On the end of the original BBC transmission spool of "Sex and Violence", less than three minutes of unused material exists.
According to an interview with the director Darrol Blake, it was David Attenborough, who was then the BBC's director of programmes, who ultimately made the decision not to broadcast this episode.
Although this episode was fortunate enough to survive the BBC's wiping policy of the 1970s and is still held by the BBC on its master tape, it has never been transmitted due to fears within the BBC that it contained libelous depictions of living people. Made as the fourth episode of the third series and intended to be transmitted sixth, the concern over the episode's content was internal to the BBC, with the official publicly given reason for Doomwatch running an episode short in 1972 being that a "sub standard production" had been rejected on "technical grounds". When director Darrol Blake objected to this description, which could have harmed his career, a "clarifying" statement was issued indicating that the complex topic with which the episode dealt needed more than the allotted 52m and that the writer and director were not to be blamed. Despite later assumptions any controversy regarding this episode spoofing real-life personalities was unconnected with the series being canceled during production of "The Devil's Demolition", the final episode of season three, months later.

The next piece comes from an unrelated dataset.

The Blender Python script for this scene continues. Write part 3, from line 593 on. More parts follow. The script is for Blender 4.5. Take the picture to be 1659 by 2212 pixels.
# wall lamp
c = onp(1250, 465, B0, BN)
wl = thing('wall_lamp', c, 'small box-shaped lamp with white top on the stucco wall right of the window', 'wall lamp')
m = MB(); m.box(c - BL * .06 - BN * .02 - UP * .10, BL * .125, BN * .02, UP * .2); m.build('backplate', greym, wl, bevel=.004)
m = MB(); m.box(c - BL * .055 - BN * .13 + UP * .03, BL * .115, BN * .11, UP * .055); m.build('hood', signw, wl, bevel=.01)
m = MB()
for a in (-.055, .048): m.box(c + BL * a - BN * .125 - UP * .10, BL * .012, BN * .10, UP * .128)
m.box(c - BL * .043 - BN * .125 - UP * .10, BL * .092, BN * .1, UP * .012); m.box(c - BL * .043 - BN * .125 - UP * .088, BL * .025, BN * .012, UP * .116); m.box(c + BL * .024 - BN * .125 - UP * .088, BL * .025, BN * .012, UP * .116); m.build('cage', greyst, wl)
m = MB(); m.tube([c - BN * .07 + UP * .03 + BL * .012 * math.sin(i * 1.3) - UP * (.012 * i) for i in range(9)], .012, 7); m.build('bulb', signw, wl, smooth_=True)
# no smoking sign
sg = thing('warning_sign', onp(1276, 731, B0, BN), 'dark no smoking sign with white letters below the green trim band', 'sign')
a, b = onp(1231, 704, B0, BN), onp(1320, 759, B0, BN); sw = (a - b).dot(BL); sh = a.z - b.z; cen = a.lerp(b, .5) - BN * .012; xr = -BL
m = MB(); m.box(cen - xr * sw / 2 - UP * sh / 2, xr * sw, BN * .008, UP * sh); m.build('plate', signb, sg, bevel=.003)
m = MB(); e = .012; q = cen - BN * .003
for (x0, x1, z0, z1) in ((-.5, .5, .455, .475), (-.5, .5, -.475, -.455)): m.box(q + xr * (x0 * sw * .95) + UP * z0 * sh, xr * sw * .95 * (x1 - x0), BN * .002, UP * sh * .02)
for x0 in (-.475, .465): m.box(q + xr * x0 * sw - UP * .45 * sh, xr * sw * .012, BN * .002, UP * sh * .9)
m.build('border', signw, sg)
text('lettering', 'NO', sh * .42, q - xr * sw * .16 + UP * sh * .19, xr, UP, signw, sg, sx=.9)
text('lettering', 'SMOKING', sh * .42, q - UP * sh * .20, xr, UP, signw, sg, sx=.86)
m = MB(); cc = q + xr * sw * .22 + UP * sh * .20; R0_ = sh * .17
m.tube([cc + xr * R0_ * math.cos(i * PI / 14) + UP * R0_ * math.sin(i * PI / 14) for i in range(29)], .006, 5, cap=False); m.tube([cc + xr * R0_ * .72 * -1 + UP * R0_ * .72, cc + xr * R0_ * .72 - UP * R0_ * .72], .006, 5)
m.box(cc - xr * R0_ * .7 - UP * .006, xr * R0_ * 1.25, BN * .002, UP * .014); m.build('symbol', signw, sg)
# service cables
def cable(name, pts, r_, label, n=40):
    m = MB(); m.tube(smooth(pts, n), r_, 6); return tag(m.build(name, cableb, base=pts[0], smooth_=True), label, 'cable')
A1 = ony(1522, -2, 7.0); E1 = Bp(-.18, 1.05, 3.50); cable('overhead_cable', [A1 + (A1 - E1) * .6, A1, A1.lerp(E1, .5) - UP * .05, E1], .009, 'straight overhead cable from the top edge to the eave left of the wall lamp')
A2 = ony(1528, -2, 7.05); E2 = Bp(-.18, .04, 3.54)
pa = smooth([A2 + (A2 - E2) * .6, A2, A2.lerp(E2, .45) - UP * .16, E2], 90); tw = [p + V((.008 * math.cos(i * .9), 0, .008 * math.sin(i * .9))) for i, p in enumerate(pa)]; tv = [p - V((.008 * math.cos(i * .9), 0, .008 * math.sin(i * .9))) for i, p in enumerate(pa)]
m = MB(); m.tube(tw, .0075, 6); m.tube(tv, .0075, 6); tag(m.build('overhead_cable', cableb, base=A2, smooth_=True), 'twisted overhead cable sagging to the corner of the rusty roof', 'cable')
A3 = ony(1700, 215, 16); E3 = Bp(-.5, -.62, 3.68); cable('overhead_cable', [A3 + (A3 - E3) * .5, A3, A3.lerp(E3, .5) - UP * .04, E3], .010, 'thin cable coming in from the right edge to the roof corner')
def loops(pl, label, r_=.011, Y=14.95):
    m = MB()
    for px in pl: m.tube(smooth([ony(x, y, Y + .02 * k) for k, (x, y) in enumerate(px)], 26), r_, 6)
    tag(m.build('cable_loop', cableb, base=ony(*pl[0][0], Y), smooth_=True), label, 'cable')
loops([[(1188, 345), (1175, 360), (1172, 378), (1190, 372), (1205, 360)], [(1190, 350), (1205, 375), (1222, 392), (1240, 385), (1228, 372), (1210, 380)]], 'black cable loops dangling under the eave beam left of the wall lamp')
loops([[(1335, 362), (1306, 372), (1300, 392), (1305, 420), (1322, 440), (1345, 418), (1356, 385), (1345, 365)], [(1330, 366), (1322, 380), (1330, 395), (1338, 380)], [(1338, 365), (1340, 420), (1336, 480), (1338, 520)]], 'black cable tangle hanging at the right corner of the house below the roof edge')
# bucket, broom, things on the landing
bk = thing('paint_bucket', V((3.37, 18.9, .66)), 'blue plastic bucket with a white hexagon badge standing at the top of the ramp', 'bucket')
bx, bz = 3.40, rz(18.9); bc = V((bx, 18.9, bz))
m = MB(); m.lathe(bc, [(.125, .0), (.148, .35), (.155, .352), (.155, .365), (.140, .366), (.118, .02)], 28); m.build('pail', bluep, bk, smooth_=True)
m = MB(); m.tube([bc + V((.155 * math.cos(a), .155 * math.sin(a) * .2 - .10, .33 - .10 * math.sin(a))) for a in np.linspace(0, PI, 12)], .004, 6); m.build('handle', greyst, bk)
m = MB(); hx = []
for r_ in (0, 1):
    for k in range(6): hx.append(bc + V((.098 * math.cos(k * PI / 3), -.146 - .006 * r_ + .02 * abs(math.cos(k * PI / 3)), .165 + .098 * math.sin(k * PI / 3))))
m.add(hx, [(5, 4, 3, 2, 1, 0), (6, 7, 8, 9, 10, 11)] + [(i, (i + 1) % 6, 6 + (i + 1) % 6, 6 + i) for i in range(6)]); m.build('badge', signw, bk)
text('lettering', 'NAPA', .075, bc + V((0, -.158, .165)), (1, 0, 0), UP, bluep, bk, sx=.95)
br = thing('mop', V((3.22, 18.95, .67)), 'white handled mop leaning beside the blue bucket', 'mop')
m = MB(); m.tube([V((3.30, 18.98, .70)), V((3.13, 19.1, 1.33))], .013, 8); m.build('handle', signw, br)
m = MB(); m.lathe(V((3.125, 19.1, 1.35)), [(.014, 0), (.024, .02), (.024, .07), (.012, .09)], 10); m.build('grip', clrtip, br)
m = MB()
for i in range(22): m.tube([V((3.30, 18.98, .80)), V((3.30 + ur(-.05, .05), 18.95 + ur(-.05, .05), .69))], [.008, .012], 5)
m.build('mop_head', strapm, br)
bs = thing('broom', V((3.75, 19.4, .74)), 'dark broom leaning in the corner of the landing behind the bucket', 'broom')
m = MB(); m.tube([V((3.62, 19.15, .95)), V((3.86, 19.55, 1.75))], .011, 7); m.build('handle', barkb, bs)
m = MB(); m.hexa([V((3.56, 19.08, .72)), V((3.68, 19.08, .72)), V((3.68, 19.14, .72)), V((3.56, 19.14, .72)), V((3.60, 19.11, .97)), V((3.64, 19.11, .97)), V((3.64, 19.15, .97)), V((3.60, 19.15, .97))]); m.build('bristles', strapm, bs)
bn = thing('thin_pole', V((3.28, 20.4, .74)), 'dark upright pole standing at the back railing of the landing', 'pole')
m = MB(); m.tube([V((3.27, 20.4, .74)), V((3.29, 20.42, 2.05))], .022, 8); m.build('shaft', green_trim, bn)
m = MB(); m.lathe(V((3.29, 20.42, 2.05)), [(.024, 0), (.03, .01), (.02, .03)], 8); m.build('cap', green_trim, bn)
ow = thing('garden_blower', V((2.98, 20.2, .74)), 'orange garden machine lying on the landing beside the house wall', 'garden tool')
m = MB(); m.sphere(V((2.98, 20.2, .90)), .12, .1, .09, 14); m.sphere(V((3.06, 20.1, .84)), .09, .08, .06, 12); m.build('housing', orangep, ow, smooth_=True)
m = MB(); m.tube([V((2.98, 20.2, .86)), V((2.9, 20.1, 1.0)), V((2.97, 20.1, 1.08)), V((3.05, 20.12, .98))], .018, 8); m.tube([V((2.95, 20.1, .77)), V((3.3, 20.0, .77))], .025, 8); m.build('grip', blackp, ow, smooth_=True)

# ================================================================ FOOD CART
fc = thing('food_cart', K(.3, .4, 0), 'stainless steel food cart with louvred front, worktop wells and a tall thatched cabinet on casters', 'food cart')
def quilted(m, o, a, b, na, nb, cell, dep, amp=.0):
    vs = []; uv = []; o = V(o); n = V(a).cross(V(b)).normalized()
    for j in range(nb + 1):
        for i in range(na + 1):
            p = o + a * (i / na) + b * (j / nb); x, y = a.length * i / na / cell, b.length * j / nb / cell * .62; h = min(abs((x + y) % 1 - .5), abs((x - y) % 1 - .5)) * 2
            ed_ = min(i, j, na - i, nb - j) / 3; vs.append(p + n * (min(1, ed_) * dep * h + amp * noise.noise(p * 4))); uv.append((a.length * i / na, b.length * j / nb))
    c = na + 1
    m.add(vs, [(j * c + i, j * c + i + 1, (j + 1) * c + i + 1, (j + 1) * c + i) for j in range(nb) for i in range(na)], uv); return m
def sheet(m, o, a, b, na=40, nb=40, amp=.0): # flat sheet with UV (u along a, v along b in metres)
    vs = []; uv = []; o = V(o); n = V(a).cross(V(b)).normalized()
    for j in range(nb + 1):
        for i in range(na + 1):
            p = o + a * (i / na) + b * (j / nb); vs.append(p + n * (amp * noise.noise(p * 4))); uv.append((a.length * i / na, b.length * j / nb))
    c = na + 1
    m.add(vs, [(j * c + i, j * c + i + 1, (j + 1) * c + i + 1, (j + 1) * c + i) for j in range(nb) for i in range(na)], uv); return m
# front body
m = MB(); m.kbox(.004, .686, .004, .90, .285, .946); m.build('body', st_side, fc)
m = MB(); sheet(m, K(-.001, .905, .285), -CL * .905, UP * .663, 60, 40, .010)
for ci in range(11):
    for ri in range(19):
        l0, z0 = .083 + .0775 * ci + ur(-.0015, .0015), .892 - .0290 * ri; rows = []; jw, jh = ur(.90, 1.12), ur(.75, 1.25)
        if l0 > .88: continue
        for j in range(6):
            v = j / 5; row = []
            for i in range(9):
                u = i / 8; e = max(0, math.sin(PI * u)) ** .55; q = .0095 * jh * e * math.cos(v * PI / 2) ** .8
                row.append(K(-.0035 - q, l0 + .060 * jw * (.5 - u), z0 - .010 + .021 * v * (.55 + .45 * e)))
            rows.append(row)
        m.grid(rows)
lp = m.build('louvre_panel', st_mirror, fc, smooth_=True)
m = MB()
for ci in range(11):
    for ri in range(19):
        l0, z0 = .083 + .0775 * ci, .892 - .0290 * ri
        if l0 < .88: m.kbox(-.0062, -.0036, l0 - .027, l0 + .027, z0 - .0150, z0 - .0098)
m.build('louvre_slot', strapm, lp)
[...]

This was due to the series having halved its ratings since the first season and the public disapproval of the series' recent direction by creators Gerry Davis and Kit Pedler, who had walked off the programme during series two.
Released on R2 DVD March 2016.
The film footage of public executions in Nigeria which is shown to the committee, is genuine news film which was in fact transmitted on the BBC news programme '24 Hours' on Tuesday 21 September 1971.